Brosowsky remembers the date when he had his eureka moment about composting. On March 21, 2010, he was in Milwaukee at Growing Power, one of the country’s most successful urban farms, where he hoped to learn enough to start his own rooftop garden in Washington. On a compost run — a trip to a bakery, a cafe and several other locations to pick up food scraps — he realized just how inefficient it was for the farmer to drive from place to place, often waiting an hour or more between pickups. Suddenly, he had an idea: Farms need materials to produce compost. And people need stuff picked up. Putting those together is natural. On the spot, Brosowsky sat down and wrote up the outline of his business plan. Using Growing Power’s shaky WiFi connection, he registered the domain name CompostCab.com.

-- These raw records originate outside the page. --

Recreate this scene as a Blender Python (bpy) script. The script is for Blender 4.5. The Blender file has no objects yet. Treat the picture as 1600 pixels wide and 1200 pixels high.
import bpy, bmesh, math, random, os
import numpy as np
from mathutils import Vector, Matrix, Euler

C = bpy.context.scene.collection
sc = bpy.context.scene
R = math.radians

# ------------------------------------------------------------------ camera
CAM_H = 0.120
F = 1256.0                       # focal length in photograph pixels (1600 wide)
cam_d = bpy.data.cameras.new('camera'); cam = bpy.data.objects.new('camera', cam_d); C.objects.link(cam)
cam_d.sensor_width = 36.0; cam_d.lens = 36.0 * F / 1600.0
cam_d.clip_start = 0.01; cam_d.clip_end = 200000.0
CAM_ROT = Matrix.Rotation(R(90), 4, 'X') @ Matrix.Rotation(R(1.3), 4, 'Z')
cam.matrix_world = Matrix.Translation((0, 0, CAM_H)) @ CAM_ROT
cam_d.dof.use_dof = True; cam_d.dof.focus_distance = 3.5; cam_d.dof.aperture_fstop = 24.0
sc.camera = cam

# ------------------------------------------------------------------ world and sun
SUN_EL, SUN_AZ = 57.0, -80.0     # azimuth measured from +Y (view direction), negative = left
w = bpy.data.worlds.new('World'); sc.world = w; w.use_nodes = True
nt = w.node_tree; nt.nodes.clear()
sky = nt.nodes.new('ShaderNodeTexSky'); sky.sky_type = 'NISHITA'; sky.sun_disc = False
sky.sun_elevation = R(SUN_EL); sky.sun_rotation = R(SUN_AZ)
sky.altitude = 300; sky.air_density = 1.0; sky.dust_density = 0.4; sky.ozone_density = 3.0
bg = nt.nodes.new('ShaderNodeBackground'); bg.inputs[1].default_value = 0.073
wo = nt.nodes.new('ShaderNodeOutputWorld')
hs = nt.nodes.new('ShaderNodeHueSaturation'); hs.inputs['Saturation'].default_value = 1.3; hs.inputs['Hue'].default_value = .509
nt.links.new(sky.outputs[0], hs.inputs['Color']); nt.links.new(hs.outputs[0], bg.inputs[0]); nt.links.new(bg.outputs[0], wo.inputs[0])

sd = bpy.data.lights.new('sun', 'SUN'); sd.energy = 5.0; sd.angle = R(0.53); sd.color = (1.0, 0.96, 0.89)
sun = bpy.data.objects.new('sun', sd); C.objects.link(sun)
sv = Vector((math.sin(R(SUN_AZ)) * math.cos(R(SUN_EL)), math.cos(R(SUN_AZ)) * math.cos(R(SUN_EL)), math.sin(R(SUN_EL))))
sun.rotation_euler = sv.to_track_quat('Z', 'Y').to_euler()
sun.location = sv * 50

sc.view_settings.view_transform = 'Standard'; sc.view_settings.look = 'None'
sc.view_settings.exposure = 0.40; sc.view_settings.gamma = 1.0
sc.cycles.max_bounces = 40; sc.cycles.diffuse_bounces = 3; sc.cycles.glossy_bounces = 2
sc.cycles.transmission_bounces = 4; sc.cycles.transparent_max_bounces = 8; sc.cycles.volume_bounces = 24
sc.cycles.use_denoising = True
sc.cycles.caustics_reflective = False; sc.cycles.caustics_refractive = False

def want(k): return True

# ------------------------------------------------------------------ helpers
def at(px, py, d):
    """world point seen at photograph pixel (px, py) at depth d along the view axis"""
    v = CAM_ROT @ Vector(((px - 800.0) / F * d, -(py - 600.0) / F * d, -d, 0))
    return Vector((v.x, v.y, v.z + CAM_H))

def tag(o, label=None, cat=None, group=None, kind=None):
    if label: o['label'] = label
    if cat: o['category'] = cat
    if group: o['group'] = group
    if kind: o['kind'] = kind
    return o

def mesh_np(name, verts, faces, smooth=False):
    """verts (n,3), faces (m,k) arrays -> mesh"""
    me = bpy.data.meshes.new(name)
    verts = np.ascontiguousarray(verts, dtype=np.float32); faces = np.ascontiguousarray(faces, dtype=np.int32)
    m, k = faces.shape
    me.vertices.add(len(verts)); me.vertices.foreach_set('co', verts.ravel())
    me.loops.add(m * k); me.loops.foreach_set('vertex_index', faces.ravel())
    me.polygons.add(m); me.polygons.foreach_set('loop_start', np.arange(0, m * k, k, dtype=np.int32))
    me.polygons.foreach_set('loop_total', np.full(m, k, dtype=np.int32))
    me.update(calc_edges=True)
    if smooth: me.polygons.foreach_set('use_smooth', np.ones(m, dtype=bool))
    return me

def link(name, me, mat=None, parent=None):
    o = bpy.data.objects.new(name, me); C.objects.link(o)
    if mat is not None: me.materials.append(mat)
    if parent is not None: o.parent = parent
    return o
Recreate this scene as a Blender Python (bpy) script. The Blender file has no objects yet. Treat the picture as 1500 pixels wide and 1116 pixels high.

For $32 a month, Compost Cab gives each customer a countertop collection basket and an airtight bin, lined with a sturdy, compostable bag, to minimize smells and keep away rodents, always a worry with composting. Customers fill the bin with kitchen scraps such as banana peels, coffee grounds or vegetable trimmings. If it grows, it goes, is the company rule.

Each week, Compost Cab picks up the bag, leaving behind a clean bin with a new liner. It delivers the waste to urban farms, including Eco City Farms in Edmonston (near Hyattsville) and the Washington Youth Garden at the National Arboretum, which use the material to improve their soil and grow more food. It also works with commercial clients including the Hyatt Regency on Capitol Hill and Qualia Coffee in Northwest Washington.

“As composting becomes more mainstream, my job is to make sure that some significant piece of the stream gets captured for urban farms,” Brosowsky says.

For Kate Hill, a caterer and self-described “foodie,” subscribing to Compost Cab was a no-brainer. She had been giving her scraps to a neighbor with a compost pile, but that ended quickly when rodents became a problem. “It killed me to see how much I was returning to the trash,” she said. “There was no reason that it shouldn’t go someplace that it can do some good, rather than sitting in a landfill in a plastic bag.”